Decano de la Facultad de Artes Contemporáneas, Ciencias Humanas y Educación de la UPC
Hace 200 años se instaló el primer congreso constituyente del Perú. Es verdad que nuestras constituyentes han sido pródigas, pero la de 1822 significa mucho porque fundó la república peruana. Esa forma de gobierno que hoy parece la norma, en el momento de la independencia fue más bien una excepción, una novedad y, sobre todo, una apuesta. Cuando los constituyentes peruanos sesionaban en la capilla de la universidad de San Marcos (el mismo predio que hoy ocupa el palacio legislativo), la República Francesa era cosa del pasado y, en cambio, reinaba Luis XVIII.

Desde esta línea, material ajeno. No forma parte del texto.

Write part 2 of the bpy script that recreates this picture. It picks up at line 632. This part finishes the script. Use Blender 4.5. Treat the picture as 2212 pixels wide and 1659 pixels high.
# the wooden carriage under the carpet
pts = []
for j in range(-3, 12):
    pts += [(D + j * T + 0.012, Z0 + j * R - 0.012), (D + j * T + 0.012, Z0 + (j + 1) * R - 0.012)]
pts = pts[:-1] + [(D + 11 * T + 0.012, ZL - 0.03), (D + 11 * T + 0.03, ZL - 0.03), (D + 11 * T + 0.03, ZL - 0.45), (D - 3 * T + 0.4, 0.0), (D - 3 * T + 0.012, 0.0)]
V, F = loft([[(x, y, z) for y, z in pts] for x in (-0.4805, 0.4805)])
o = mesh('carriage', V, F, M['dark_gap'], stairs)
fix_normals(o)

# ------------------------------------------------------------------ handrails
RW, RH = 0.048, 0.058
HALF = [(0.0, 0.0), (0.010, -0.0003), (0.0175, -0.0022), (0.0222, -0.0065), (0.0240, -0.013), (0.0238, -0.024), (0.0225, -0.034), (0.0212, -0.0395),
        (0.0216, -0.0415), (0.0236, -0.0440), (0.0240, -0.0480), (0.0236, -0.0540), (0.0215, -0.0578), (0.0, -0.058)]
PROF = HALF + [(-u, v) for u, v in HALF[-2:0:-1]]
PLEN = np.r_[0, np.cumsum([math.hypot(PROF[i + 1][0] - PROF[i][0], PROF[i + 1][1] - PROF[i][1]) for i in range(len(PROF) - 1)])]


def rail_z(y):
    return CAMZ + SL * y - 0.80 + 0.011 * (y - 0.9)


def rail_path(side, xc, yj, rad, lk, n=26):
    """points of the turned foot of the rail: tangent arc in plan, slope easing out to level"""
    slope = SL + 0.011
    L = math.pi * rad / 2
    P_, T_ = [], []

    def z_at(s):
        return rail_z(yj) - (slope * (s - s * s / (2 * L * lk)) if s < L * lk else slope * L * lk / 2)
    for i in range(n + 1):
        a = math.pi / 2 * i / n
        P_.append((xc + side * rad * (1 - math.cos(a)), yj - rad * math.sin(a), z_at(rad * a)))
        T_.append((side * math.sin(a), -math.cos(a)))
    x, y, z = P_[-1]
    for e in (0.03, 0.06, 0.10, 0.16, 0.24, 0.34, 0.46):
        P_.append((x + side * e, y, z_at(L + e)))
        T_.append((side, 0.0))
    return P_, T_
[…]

Los nuevos estados europeos del siglo XIX como Bélgica, Grecia o Rumania fueron fundados como monarquías constitucionales. En el mismo sentido, México inició su vida independiente coronando a un emperador y Haití estuvo gobernado por dos casas reinantes. El Imperio de Brasil no solo expandió el territorio heredado de la corona portuguesa, sino fue ejemplo de estabilidad política en una región marcada por terremotos políticos. No debe sorprendernos, entonces, que José de San Martín pensara en la monarquía constitucional como el modelo idóneo para el Perú, acaso para garantizar la continuidad de nuestra unidad política: al fin y al cabo, Fernando VII de España era también el XXV Inca-Rey del Perú. Que la mayoría de estados americanos (empezando por los EE.UU.) optasen por la república, no quita su excepcionalidad en el contexto mundial del siglo XIX.
La mayor verdadera novedad del sistema republicano adoptado por la constituyente de 1822 fue la implantación del parlamento, institución que no tenía antecedentes en la cultura política peruana. Teníamos cabildos elegidos en ciudades y pueblos (los antecedentes de los municipios actuales), pero la idea de una institución representativa de alcance nacional no tenía precedentes. Esta novedad explica (algunos dirían que sigue explicando) gran parte de nuestra inestabilidad política.
Dejando esa discusión para otro momento, lo importante es que iniciamos nuestra vida republicana con un gesto que a veces pasa desapercibido: la entrega del poder de San Martín al presidente de la constituyente. Que la banda presidencial simbólicamente se traslade cada período de gobierno, nos recuerda una gran verdad: que el poder es contingente y finito. Las repúblicas son esencialmente construcciones colectivas. La efímera constitución “vitalicia” de 1826 o la suerte de los gobiernos “refundadores” o “revolucionarios”, no solo son una lección en los límites del narcisismo, sino la constatación de lo inútil que es negar la obra de tus predecesores.
La república de 1822 fue también una apuesta, porque eligió el consenso como derrotero político. Los lectores de Gestión saben bien lo difícil que es lograr consensos, aun en equipos pequeños. Y nada mejor que el ritual republicano que veremos este 28 de julio para entender este arduo proceso. La ceremonia del Te Deum (acción de gracias) nos introduce a la esfera de lo contingente, de las cosas que humanamente no es posible controlar; no en vano Macmillan, el célebre primer ministro británico, decía que su mayor temor eran los “eventos” (events, dear boy, events).
Es por aquellas contingencias (sobre todo las buenas) que los creyentes agradecen a Dios y los que no tanto, a los hados. Luego de este agradecimiento, el presidente y sus ministros caminan al parlamento para encontrarse con la representación nacional. Este encuentro forzoso, normado desde nuestra primera constitución, ejemplifica la urgencia de llegar a acuerdos para tener gobiernos saludables. Una república que pierde estas nociones básicas, al final se pierde a sí misma. Gracias al maravilloso espejo de la historia sabemos que los Rubicones trasgredidos, terminan, muchas veces, en puñaladas y baños de sangre.